Write a C++ API declaring:

• A class representing a position at which a breakpoint can be set, expressed in terms of textual positions (URL, line, and column) or in terms of function names (a global object, a series of containing function names, and a final function name), or in terms of specific function objects.

  The API should permit the "grammar" of breakpoint locations to be extended in the future (to describe, say, function-valued properties in object literals).

  These should be designed such that, in normal, efficent use, no explicit storage management (new/delete) is required.

  URLs in breakpoint locations should be represented as entries in the runtime's scriptFilenameTable. This means that, given a breakpoint location, we have immediate access to the list of JSScripts derived from the source code to which the location refers.

  If possible, the URL/line/column variant of this type should be suitable for use by the js::dbg2 stack frame type to represent source positions; we should not need two distinct types that represent locations in source code.

• A class representing a breakpoint, js::dbg2::Breakpoint, which can be inserted in or removed from a debugging sphere. This API will not be concerned with breakpoint conditions, ignore counts, and such; those behaviors must be implemented by the client of the js::dbg2 interface.
• A stub js::dbg2::Sphere class, sufficient for bootstrapping, constructed from a given global object.
• Debugging sphere member functions for enumerating the currently inserted breakpoints.

Implement Breakpoint Location Classes (5 days)

Implement the classes described above describing breakpoint locations. There may be some tricky work here, as we want to have entries in the scriptFilenameTable that are live because they are referred to by breakpoint location objects, not scripts, and have entries cleaned up as appropriate.

Implement js::dbg2::Breakpoint(15 days)

Implement the js::dbg2::Breakpoint class, including insertion and removal.
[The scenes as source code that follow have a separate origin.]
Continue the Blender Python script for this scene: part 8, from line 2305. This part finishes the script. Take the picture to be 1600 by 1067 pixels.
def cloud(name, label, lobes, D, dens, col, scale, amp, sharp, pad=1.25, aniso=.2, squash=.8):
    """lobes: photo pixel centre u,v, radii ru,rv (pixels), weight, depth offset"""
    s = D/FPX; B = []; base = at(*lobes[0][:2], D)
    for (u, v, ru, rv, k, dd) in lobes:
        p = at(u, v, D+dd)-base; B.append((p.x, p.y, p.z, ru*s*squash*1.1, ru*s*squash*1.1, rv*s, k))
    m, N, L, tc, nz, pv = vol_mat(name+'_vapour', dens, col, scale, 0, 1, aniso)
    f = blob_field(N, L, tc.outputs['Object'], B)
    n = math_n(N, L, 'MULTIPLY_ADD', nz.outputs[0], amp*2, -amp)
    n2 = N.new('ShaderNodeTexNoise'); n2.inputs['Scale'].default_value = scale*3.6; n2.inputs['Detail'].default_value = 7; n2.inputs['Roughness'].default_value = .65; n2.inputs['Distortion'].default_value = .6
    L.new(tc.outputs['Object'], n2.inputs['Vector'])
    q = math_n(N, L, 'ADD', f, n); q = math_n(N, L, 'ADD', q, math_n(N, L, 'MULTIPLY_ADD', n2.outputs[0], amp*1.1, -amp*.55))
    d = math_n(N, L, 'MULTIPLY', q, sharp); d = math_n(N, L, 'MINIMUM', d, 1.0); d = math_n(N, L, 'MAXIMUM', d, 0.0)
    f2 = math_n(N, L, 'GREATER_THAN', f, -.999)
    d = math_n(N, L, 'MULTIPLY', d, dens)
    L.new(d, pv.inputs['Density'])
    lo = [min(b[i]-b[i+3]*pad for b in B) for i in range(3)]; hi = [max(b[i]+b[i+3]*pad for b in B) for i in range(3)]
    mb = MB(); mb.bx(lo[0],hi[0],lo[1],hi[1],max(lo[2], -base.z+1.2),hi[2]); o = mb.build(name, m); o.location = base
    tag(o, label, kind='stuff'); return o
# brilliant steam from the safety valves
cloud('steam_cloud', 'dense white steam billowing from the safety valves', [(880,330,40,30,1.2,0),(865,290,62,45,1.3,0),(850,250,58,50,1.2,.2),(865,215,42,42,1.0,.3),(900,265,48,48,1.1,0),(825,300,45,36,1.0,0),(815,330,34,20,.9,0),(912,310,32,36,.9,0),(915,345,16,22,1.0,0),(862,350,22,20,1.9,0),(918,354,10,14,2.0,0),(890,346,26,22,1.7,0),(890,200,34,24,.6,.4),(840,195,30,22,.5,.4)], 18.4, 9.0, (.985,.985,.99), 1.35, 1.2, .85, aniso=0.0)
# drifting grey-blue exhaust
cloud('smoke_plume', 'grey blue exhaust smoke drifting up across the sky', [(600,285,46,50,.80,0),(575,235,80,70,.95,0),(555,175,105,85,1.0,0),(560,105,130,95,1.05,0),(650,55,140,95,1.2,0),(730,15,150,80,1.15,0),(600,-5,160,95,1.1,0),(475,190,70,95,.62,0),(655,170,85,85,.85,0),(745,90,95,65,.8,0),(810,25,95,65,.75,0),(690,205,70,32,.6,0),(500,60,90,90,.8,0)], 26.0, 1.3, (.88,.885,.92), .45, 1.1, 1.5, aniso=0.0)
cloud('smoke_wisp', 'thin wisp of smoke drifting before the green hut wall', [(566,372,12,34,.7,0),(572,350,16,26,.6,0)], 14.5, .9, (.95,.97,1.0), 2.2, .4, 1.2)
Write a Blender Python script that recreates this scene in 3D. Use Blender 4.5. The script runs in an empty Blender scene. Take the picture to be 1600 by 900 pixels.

This entails:

• turning the various sorts of breakpoint locations into JSScript,offset pairs
• searching JSScript lists to insert and remove traps
• managing multiple breakpoints set at the same bytecode
• inserting traps for existing breakpoints into newly loaded code (pending breakpoints)
• coping with scripts being garbage collected
• interlocking with JägerMonkey to insure that breakpoints are never set in functions that have JM frames on the stack

Use function start positions when re-setting breakpoints (8 days)

When re-loading a previously loaded script, we should use our knowledge of function boundaries to improve our accuracy as we re-set breakpoints in the new script. If all changes to a script lie outside a given function's definition, then treating the breakpoint as if it were set relative to the function's start, rather than at an absolute line and column, will allow us to find a better location for it in the new script.

Expand source notes to carry column information (8 days)

Extend the source notes attached to JSScripts to carry both line and column information. This allows debugging of poorly-formatted code such as that produced by script compressors or obfuscators. The bytecode compiler already tracks column numbers; they're simply not recorded in the source notes.

Note that this need not imply any increase in the size of notes for normally formatted source code: the granularity of the features distinguished by the source annotations (that is, statements) need not change. Only if there were multiple statements or functions on the same line would column numbers be needed to distinguish them.